Records excerpted from a collection
▽
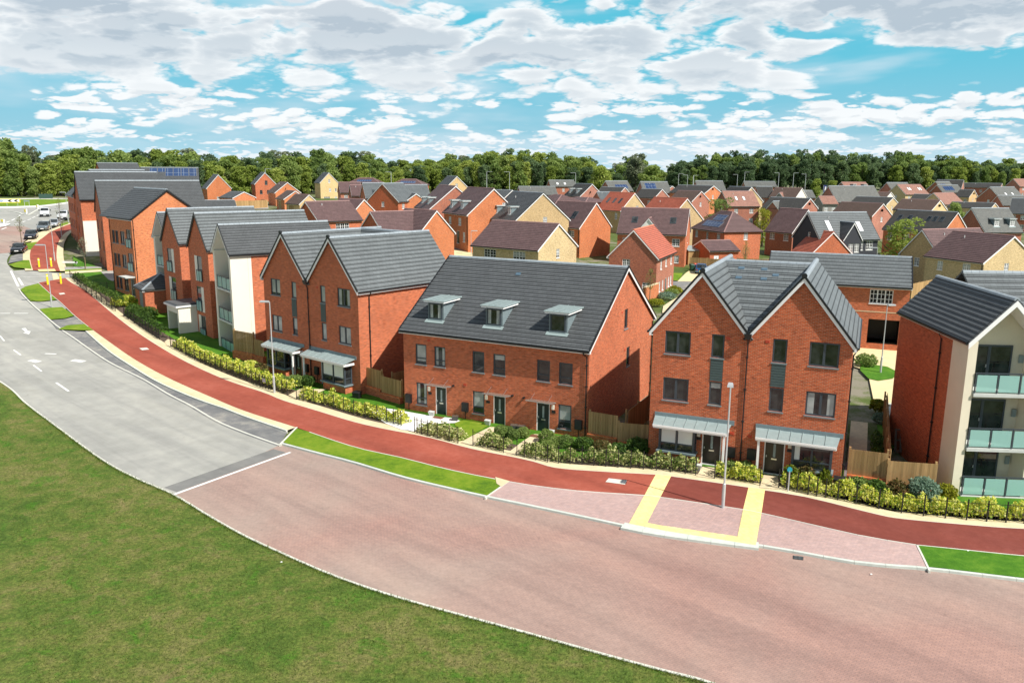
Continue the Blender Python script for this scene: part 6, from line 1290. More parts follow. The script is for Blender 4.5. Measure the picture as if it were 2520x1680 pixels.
for k_, L in FL.items():
    P = spline(pts(L, .1), 3) if len(L) > 2 else pts(L, .1)
    railing(P, 'black metal railing '+RLAB[k_], barsp=.11 if k_ > 1 else .16)
    mt, hh, dn, lb = HL[k_]; hedge(P, .12, 1.0 if k_ != 6 else 1.15, hh, mt, lb, dens=dn, size=.075 if k_ > 3 else .09)
railing(pts(PZ('z3', [(335, 460), (480, 480), (620, 470)]), .1), 'black metal railing across the garden beside the big block entrance')
bz = [((805, 1322), .42, .75), ((893, 1335), .40, .6), ((965, 1325), .36, .65), ((860, 1303), .3, .5), ((1128, 1365), .5, .85), ((1195, 1385), .45, .6), ((1255, 1390), .5, .7), ((1135, 1405), .4, .5)]
for i, (q, r, h) in enumerate(bz):
    bush(at(pz('z5', q[0], q[1]+30), .1), r, h, 'leaf_mid', ['clipped round green bush left of the last terrace door', 'clipped round green bush right of the last terrace door'][i > 3], group='round clipped bushes by the terrace doors', size=.05, n=1500)
for i, (z_, u, v, r, h, mt, lb) in enumerate([('z5', 1390, 1440, .6, .75, 'leaf_hedge_dark', 'loose green shrub right of the terrace meter box'), ('z5', 1510, 1450, .6, .6, 'leaf_red', 'reddish green shrub below the timber fence'), ('z5', 1640, 1465, .7, .55, 'leaf_hedge_dark', 'dark shrub under the right end of the terrace fence'),
     ('z5', 1770, 1470, .7, .95, 'leaf_hedge_dark', 'tall feathery shrub at the corner of the right townhouses'), ('a6', 1480, 1230, .45, .95, 'leaf_yellow', 'yellow shrub beside the teal topped post'), ('a6', 1640, 1230, .5, 1.0, 'leaf_red', 'brownish red shrub under the right bay window'),
     ('a6', 1830, 1260, .4, .9, 'leaf_yellow', 'upright yellow shrub under the right bay window'), ('a6', 840, 1110, .45, .6, 'leaf_mid', 'green plant by the left meter box of the right townhouses'), ('a6', 1000, 1130, .45, .7, 'leaf_mid', 'green plant below the centre downpipe of the right townhouses'),
     ('a3', 870, 270, .6, .8, 'leaf_mid', 'dark leaved shrub in front of the brick plinth'), ('a3', 1020, 290, .55, .8, 'leaf_hedge_dark', 'deep green shrub in front of the timber fence'), ('a3', 1190, 310, .6, .9, 'leaf_red', 'bronze leaved shrub in front of the timber fence'),
     ('a3', 1400, 330, .75, 1.2, 'leaf_silver', 'silvery green shrub by the cream apartment pier'), ('a3', 1590, 340, .5, .9, 'leaf_yellow', 'yellow shrub at the foot of the cream apartment pier'),
     ('z4', 130, 1200, .6, 1.0, 'leaf_red', 'reddish shrub by the left fence of the left townhouses'), ('z4', 280, 1265, .7, .7, 'leaf_mid', 'green shrub under the first bay window'), ('z4', 400, 1290, .8, .9, 'leaf_mid', 'large green shrub beside the left townhouse canopy post'), ('z4', 490, 1290, .6, .9, 'leaf_hedge_dark', 'dark shrub between the two left townhouse doors'), ('z4', 50, 1170, .7, .9, 'leaf_hedge', 'yellow shrub at the end of the white apartment block'),
     ('z3', 700, 640, .9, 1.3, 'leaf_hedge', 'yellow tipped shrub in front of the bin store'), ('z3', 760, 740, 1.0, 1.2, 'leaf_hedge_dark', 'dark shrub at the foot of the bin store'), ('z3', 900, 760, 1.0, 1.2, 'leaf_hedge_dark', 'dark shrub between bin store and apartment block'), ('z3', 600, 640, .9, 1.2, 'leaf_hedge', 'yellow hedge plant on the lawn edge by the big block')]):
    bush(at(pz(z_, u, v), .1), r, h, mt, lb, size=.075, n=int(1300*r/.6), cat='shrub', name='shrub', tight=.3)
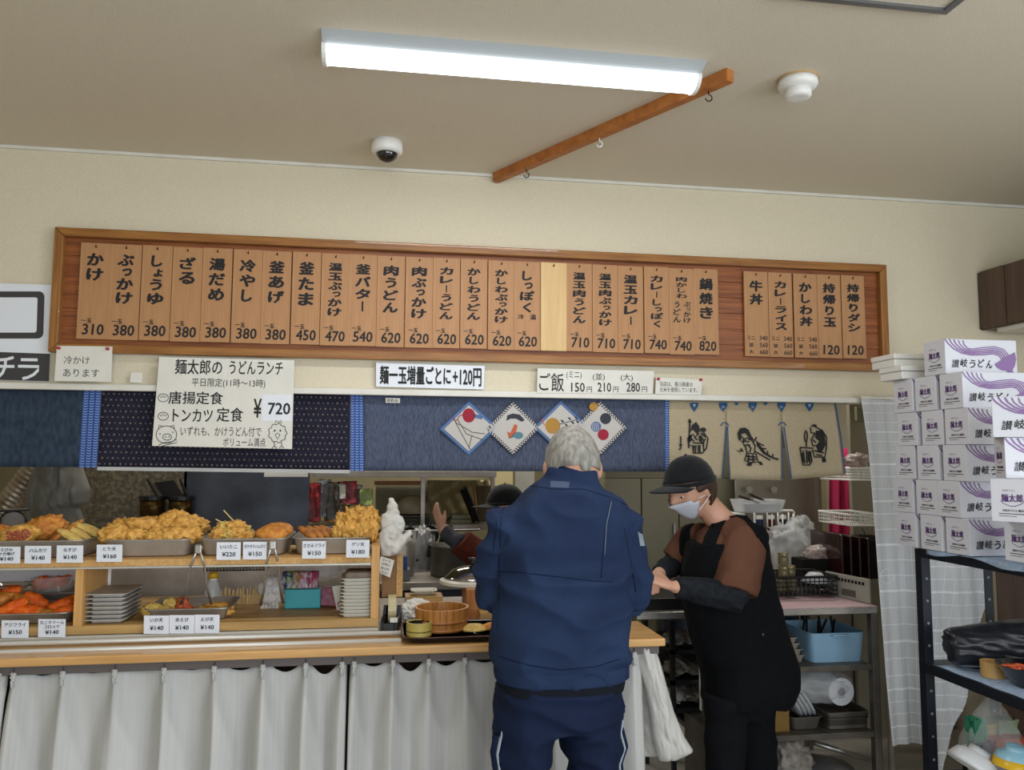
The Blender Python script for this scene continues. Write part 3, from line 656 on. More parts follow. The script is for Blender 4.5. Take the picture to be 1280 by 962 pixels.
# curtains under the counter
cur_m = mat('ivory_curtain', 'bebebd', 0.85, col2='b5b5b3', nscale=18, stretch=(9, 1, 0.1), bump=0.05, contrast=(.3, .75))
def px2x(px, y=-0.56): return aY(px, 845, y).x
def under_curtain(label, pl, sags, x_end=None, x_start=None, zt_=0.838):
    xs = [px2x(p) for p in pl]; xa = xs[0]-0.02 if x_start is None else x_start; xb = xs[-1]+0.02 if x_end is None else x_end
    t = thing('counter_curtain', label, 'curtain', ((xa+xb)/2, -0.56, 0.04), 'ivory pleated curtains under the counter')
    def fn(u, v):
        x = xa+(xb-xa)*u
        k = max([i for i in range(len(xs)) if xs[i] <= x] or [-1])
        if k < 0: ph, sg, d = 0, 0, xs[0]-x
        elif k >= len(xs)-1: ph, sg, d = 0, 0, x-xs[-1]
        else: ph = (x-xs[k])/(xs[k+1]-xs[k]); sg = sags[k]; d = min(x-xs[k], xs[k+1]-x)
        zt2 = zt_-sg*math.sin(math.pi*ph)**1.3 if sg else zt_-min(d, .1)*0.2
        z = 0.04+(zt2-0.04)*v; dn = max(0, zt_-z-0.045)
        wd = 0.011+0.045*min(1, dn/0.3)**0.7; amp = 0.026+0.03*min(1, dn/.3)
        y = -0.560-amp*math.exp(-(d/wd)**2)+0.022*math.sin(math.pi*ph)*min(1, dn/.15+.3)+.010*math.sin(2*math.pi*ph+k)*min(1, dn/.2)
        y += 0.004*noise.noise(Vector((x*9, 3, z*4)))+0.003*math.sin(x*70+z*3)*min(1, dn/.2)
        return Vector((x, y, z))
    m = MB(); m.grid(fn, int((xb-xa)*170), 44); m.obj('cloth', cur_m, t, smooth=True, solid=0.0012)
    for x in xs:
        m = MB(); y = -0.590
        m.tube([(x-.006, y, zt_-.002), (x+.005, y-.003, zt_-.014), (x-.003, y-.003, zt_-.026), (x, y-.002, zt_-.045)], [.006, .0055, .004, .006], 7)
        m.tube([(x+.006, y, zt_-.002), (x-.005, y-.002, zt_-.014), (x+.004, y-.002, zt_-.026)], [.005, .005, .004], 7)
        m.obj('pleat', cur_m, t, smooth=True)
        MB().tube([(x, -0.588, zt_-0.01), (x, -0.5875, CZ-0.036)], 0.0014, 5).obj('hook', black_m, t)
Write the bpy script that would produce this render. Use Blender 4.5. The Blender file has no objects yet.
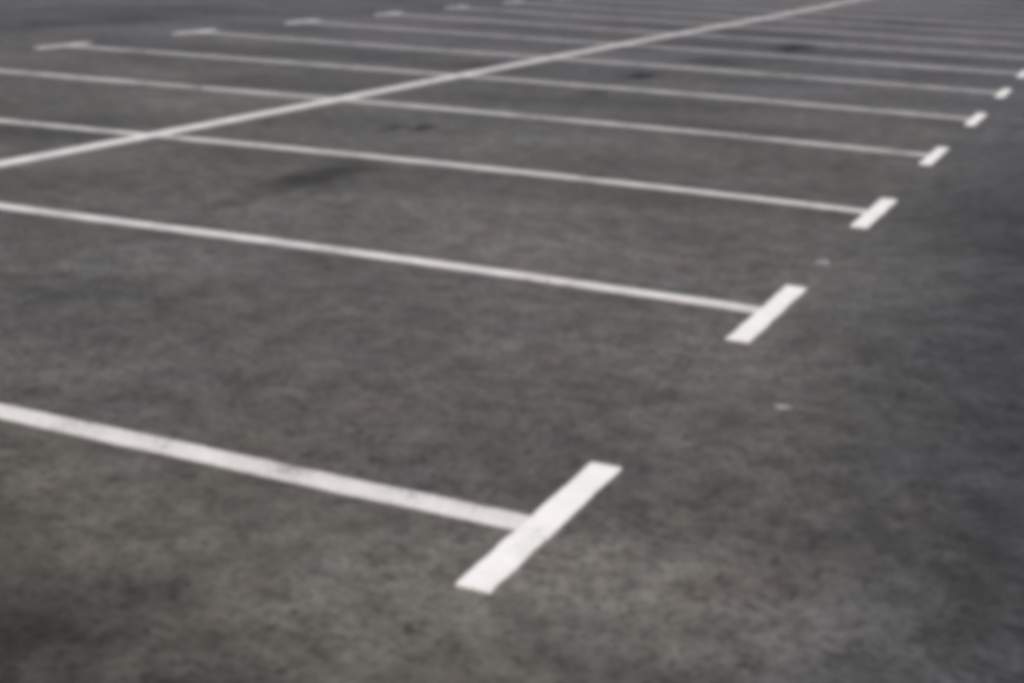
import bpy, bmesh, math, random
from mathutils import Matrix, Vector, noise

R = math.radians
scene = bpy.context.scene
col = scene.collection
random.seed(11)

# ------------------------------------------------------------------ camera
# ground axes: Y runs along the row of T ends (one bay every 2.5 m), X = 0 is that row,
# the bays lie towards -X; the eye is 1.55 m above the asphalt
cam_data = bpy.data.cameras.new('camera')
cam = bpy.data.objects.new('camera', cam_data)
col.objects.link(cam)
PITCH, YAW, ROLL = 0.286944, -0.402575, 0.035404
fw = Vector((math.sin(YAW) * math.cos(PITCH), math.cos(YAW) * math.cos(PITCH), -math.sin(PITCH)))
rt = Vector((math.cos(YAW), -math.sin(YAW), 0))
up = rt.cross(fw)
r2 = rt * math.cos(ROLL) + up * math.sin(ROLL)
u2 = up * math.cos(ROLL) - rt * math.sin(ROLL)
m = Matrix((r2, u2, -fw)).transposed().to_4x4()
m.translation = Vector((1.28708, -3.27173, 1.54540))
cam.matrix_world = m
cam_data.sensor_width = 36
cam_data.lens = 1430.25 * 36 / 1024
cam_data.clip_start = 0.05
cam_data.clip_end = 3000
cam_data.dof.use_dof = True            # an open lens focused on the middle distance
cam_data.dof.focus_distance = 4.9
cam_data.dof.aperture_fstop = 3.2
scene.camera = cam

# ------------------------------------------------------------------ light
world = bpy.data.worlds.new('World')
scene.world = world
world.use_nodes = True
wn = world.node_tree.nodes
wl = world.node_tree.links
bg = wn['Background']
sky = wn.new('ShaderNodeTexSky')
sky.sky_type = 'NISHITA'
sky.sun_disc = False
SUN_EL, SUN_AZ = R(52), R(150)         # high veiled sun, no readable shadows
sky.sun_elevation = SUN_EL
sky.sun_rotation = SUN_AZ
sky.air_density = 1.0
sky.dust_density = 6.0
sky.ozone_density = 1.0
wl.new(sky.outputs['Color'], bg.inputs['Color'])
bg.inputs['Strength'].default_value = 0.12

sd = bpy.data.lights.new('sun', 'SUN')
sd.energy = 1.3
sd.angle = R(14)
sd.color = (1.0, 0.94, 0.86)
sun = bpy.data.objects.new('sun', sd)
col.objects.link(sun)
to_sun = Vector((math.sin(SUN_AZ) * math.cos(SUN_EL), math.cos(SUN_AZ) * math.cos(SUN_EL), math.sin(SUN_EL)))
sun.rotation_euler = to_sun.to_track_quat('Z', 'Y').to_euler()
sun.location = to_sun * 50

vs = scene.view_settings
vs.view_transform = 'Standard'
vs.look = 'None'
vs.gamma = 1
vs.use_curve_mapping = False
vs.exposure = 0.06

scene.render.engine = 'CYCLES'
scene.cycles.use_denoising = True
scene.cycles.pixel_filter_type = 'BLACKMAN_HARRIS'   # the photo is a soft, low-resolution one
scene.cycles.filter_width = 8.0
scene.cycles.max_bounces = 4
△
> OBJECTIVE
Your task is to transcribe exactly the lines starting at the line that contains "Write the bpy" and ending at the line that contains "bg.inputs['Strength'].default_value = 0.12", both included. Leave out the pictures.

> EXERCISE OUTPUT
Write the bpy script that would produce this render. Use Blender 4.5. The Blender file has no objects yet.
import bpy, bmesh, math, random
from mathutils import Matrix, Vector, noise

R = math.radians
scene = bpy.context.scene
col = scene.collection
random.seed(11)

# ------------------------------------------------------------------ camera
# ground axes: Y runs along the row of T ends (one bay every 2.5 m), X = 0 is that row,
# the bays lie towards -X; the eye is 1.55 m above the asphalt
cam_data = bpy.data.cameras.new('camera')
cam = bpy.data.objects.new('camera', cam_data)
col.objects.link(cam)
PITCH, YAW, ROLL = 0.286944, -0.402575, 0.035404
fw = Vector((math.sin(YAW) * math.cos(PITCH), math.cos(YAW) * math.cos(PITCH), -math.sin(PITCH)))
rt = Vector((math.cos(YAW), -math.sin(YAW), 0))
up = rt.cross(fw)
r2 = rt * math.cos(ROLL) + up * math.sin(ROLL)
u2 = up * math.cos(ROLL) - rt * math.sin(ROLL)
m = Matrix((r2, u2, -fw)).transposed().to_4x4()
m.translation = Vector((1.28708, -3.27173, 1.54540))
cam.matrix_world = m
cam_data.sensor_width = 36
cam_data.lens = 1430.25 * 36 / 1024
cam_data.clip_start = 0.05
cam_data.clip_end = 3000
cam_data.dof.use_dof = True            # an open lens focused on the middle distance
cam_data.dof.focus_distance = 4.9
cam_data.dof.aperture_fstop = 3.2
scene.camera = cam

# ------------------------------------------------------------------ light
world = bpy.data.worlds.new('World')
scene.world = world
world.use_nodes = True
wn = world.node_tree.nodes
wl = world.node_tree.links
bg = wn['Background']
sky = wn.new('ShaderNodeTexSky')
sky.sky_type = 'NISHITA'
sky.sun_disc = False
SUN_EL, SUN_AZ = R(52), R(150)         # high veiled sun, no readable shadows
sky.sun_elevation = SUN_EL
sky.sun_rotation = SUN_AZ
sky.air_density = 1.0
sky.dust_density = 6.0
sky.ozone_density = 1.0
wl.new(sky.outputs['Color'], bg.inputs['Color'])
bg.inputs['Strength'].default_value = 0.12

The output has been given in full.